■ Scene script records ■
⟨

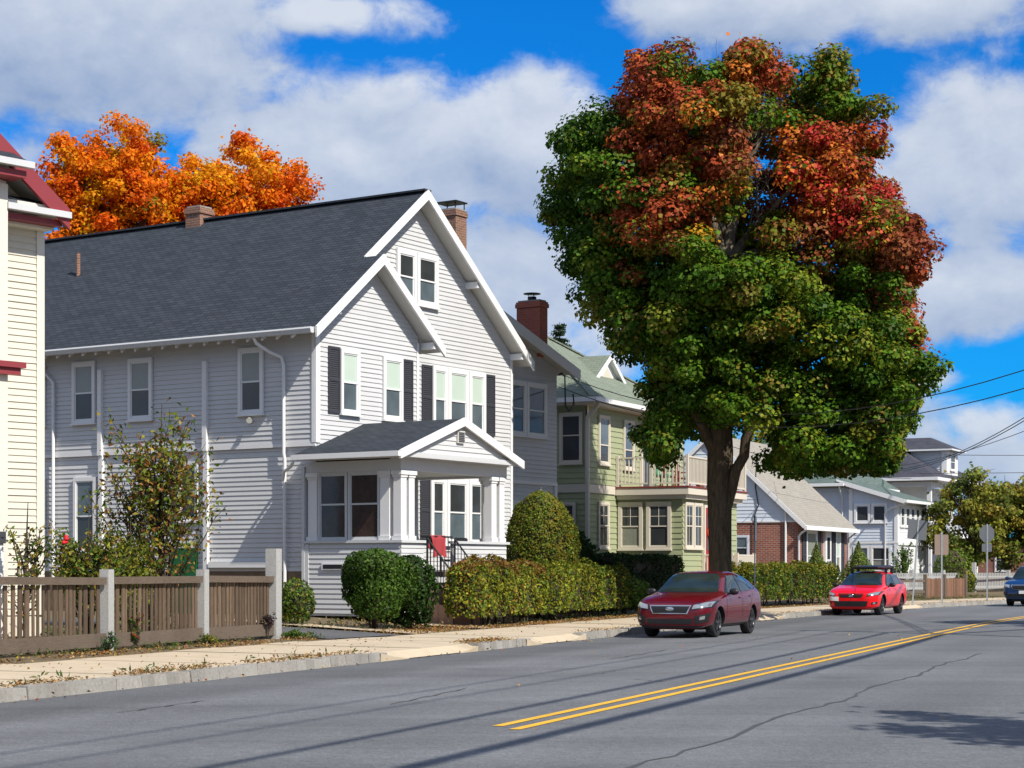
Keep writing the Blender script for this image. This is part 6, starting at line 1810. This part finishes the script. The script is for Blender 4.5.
# ---- crimson hatchback
sts = stations(4.46, 1.78, 1.47, 0.98, 0.22, -1.12, -2.23, 0.945, 0.72)
cw = [
    ('windscreen_seal', 'black', [(-.71, .985), (.71, .985), (.575, 1.405), (-.575, 1.405)], 'front', .004, False),
    ('windscreen', 'car_glass', [(-.685, 1.0), (.685, 1.0), (.555, 1.392), (-.555, 1.392)], 'front', .009, False),
    ('window_seal', 'black', [(.80, .955), (-1.80, 1.055), (-1.36, 1.335), (.10, 1.368)], 'side', .004, True),
    ('side_window', 'car_glass', [(.66, .985), (-.36, .995), (-.38, 1.365), (.08, 1.350)], 'side', .009, True),
    ('side_window', 'car_glass', [(-.43, .997), (-1.25, 1.02), (-1.18, 1.345), (-.45, 1.366)], 'side', .009, True),
    ('quarter_window', 'car_glass', [(-1.30, 1.025), (-1.70, 1.07), (-1.36, 1.318), (-1.20, 1.335)], 'side', .009, True),
    ('rear_window', 'car_glass', [(-.55, 1.07), (.55, 1.07), (.50, 1.34), (-.50, 1.34)], 'rear', .008, False),
    ('grille_frame', 'chrome', [(-.40, .53), (.40, .53), (.475, .715), (-.475, .715)], 'front', .008, False),
    ('grille', 'black', [(-.375, .548), (.375, .548), (.445, .690), (-.445, .690)], 'front', .014, False),
    ('lower_grille', 'black', [(-.50, .315), (.50, .315), (.535, .425), (-.535, .425)], 'front', .008, False),
    ('headlight', 'black', [(.47, .610), (.850, .670), (.866, .815), (.50, .728)], 'front', .007, True),
    ('headlight_lens', 'lamp_glass', [(.50, .630), (.830, .685), (.850, .798), (.525, .716)], 'front', .013, True),
    ('fog_lamp_housing', 'black', [(.57, .315), (.80, .355), (.845, .555), (.555, .480)], 'front', .008, True),
    ('fog_lamp', 'lamp_glass', [(.66, .40), (.75, .42), (.76, .49), (.67, .47)], 'front', .014, True),
    ('chin_trim', 'black', [(-.66, .235), (.66, .235), (.70, .275), (-.70, .275)], 'front', .007, False),
    ('door_seam', 'black', [(-.40, .30), (-.415, .30), (-.415, .985), (-.40, .985)], 'side', .003, True),
    ('door_seam', 'black', [(.86, .42), (.845, .42), (.80, .95), (.815, .95)], 'side', .003, True),
    ('door_seam', 'black', [(-1.02, .62), (-1.035, .62), (-1.36, 1.0), (-1.345, 1.0)], 'side', .003, True),
    ('door_handle', 'paint_crimson', [(-.17, .845), (-.36, .850), (-.36, .885), (-.17, .880)], 'side', .028, True),
    ('door_handle', 'paint_crimson', [(-1.02, .865), (-1.20, .870), (-1.20, .905), (-1.02, .900)], 'side', .028, True),
    ('sill_trim', 'black', [(.98, .235), (-.98, .235), (-.98, .285), (.98, .285)], 'side', .004, True),
    ('bonnet_seam', 'black', [(-.62, .775), (.62, .775), (.62, .782), (-.62, .782)], 'front', .003, False),
]
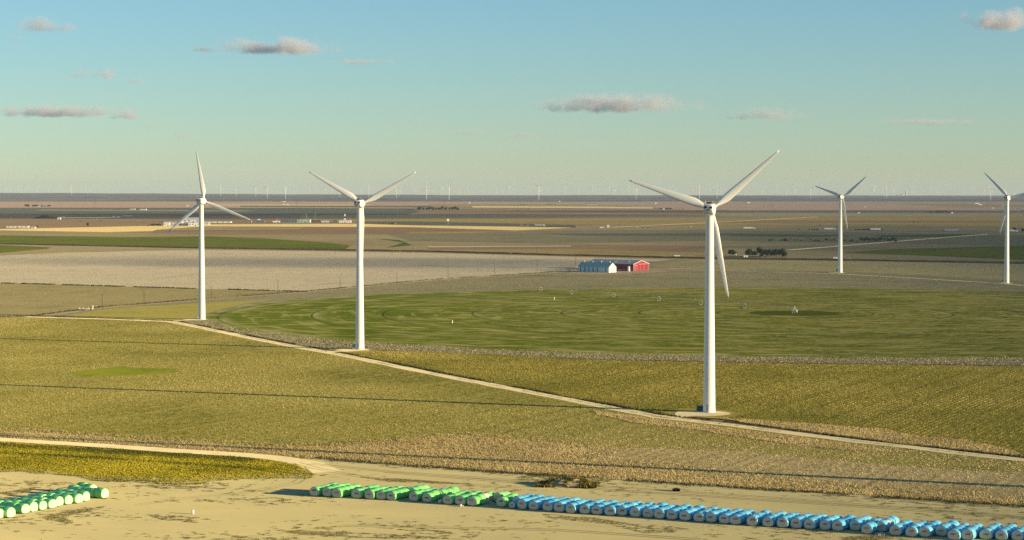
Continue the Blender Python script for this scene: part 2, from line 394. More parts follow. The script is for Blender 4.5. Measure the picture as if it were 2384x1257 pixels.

⟩

■ Problem details ■
Print out the whole of the material word for word, without pictures.

■ Solution to this exercise ■
Keep writing the Blender script for this image. This is part 6, starting at line 1810. This part finishes the script. The script is for Blender 4.5.
# ---- crimson hatchback
sts = stations(4.46, 1.78, 1.47, 0.98, 0.22, -1.12, -2.23, 0.945, 0.72)
cw = [
    ('windscreen_seal', 'black', [(-.71, .985), (.71, .985), (.575, 1.405), (-.575, 1.405)], 'front', .004, False),
    ('windscreen', 'car_glass', [(-.685, 1.0), (.685, 1.0), (.555, 1.392), (-.555, 1.392)], 'front', .009, False),
    ('window_seal', 'black', [(.80, .955), (-1.80, 1.055), (-1.36, 1.335), (.10, 1.368)], 'side', .004, True),
    ('side_window', 'car_glass', [(.66, .985), (-.36, .995), (-.38, 1.365), (.08, 1.350)], 'side', .009, True),
    ('side_window', 'car_glass', [(-.43, .997), (-1.25, 1.02), (-1.18, 1.345), (-.45, 1.366)], 'side', .009, True),
    ('quarter_window', 'car_glass', [(-1.30, 1.025), (-1.70, 1.07), (-1.36, 1.318), (-1.20, 1.335)], 'side', .009, True),
    ('rear_window', 'car_glass', [(-.55, 1.07), (.55, 1.07), (.50, 1.34), (-.50, 1.34)], 'rear', .008, False),
    ('grille_frame', 'chrome', [(-.40, .53), (.40, .53), (.475, .715), (-.475, .715)], 'front', .008, False),
    ('grille', 'black', [(-.375, .548), (.375, .548), (.445, .690), (-.445, .690)], 'front', .014, False),
    ('lower_grille', 'black', [(-.50, .315), (.50, .315), (.535, .425), (-.535, .425)], 'front', .008, False),
    ('headlight', 'black', [(.47, .610), (.850, .670), (.866, .815), (.50, .728)], 'front', .007, True),
    ('headlight_lens', 'lamp_glass', [(.50, .630), (.830, .685), (.850, .798), (.525, .716)], 'front', .013, True),
    ('fog_lamp_housing', 'black', [(.57, .315), (.80, .355), (.845, .555), (.555, .480)], 'front', .008, True),
    ('fog_lamp', 'lamp_glass', [(.66, .40), (.75, .42), (.76, .49), (.67, .47)], 'front', .014, True),
    ('chin_trim', 'black', [(-.66, .235), (.66, .235), (.70, .275), (-.70, .275)], 'front', .007, False),
    ('door_seam', 'black', [(-.40, .30), (-.415, .30), (-.415, .985), (-.40, .985)], 'side', .003, True),
    ('door_seam', 'black', [(.86, .42), (.845, .42), (.80, .95), (.815, .95)], 'side', .003, True),
    ('door_seam', 'black', [(-1.02, .62), (-1.035, .62), (-1.36, 1.0), (-1.345, 1.0)], 'side', .003, True),
    ('door_handle', 'paint_crimson', [(-.17, .845), (-.36, .850), (-.36, .885), (-.17, .880)], 'side', .028, True),
    ('door_handle', 'paint_crimson', [(-1.02, .865), (-1.20, .870), (-1.20, .905), (-1.02, .900)], 'side', .028, True),
    ('sill_trim', 'black', [(.98, .235), (-.98, .235), (-.98, .285), (.98, .285)], 'side', .004, True),
    ('bonnet_seam', 'black', [(-.62, .775), (.62, .775), (.62, .782), (-.62, .782)], 'front', .003, False),
]
Continue the Blender Python script for this scene: part 2, from line 394. More parts follow. The script is for Blender 4.5. Measure the picture as if it were 2384x1257 pixels.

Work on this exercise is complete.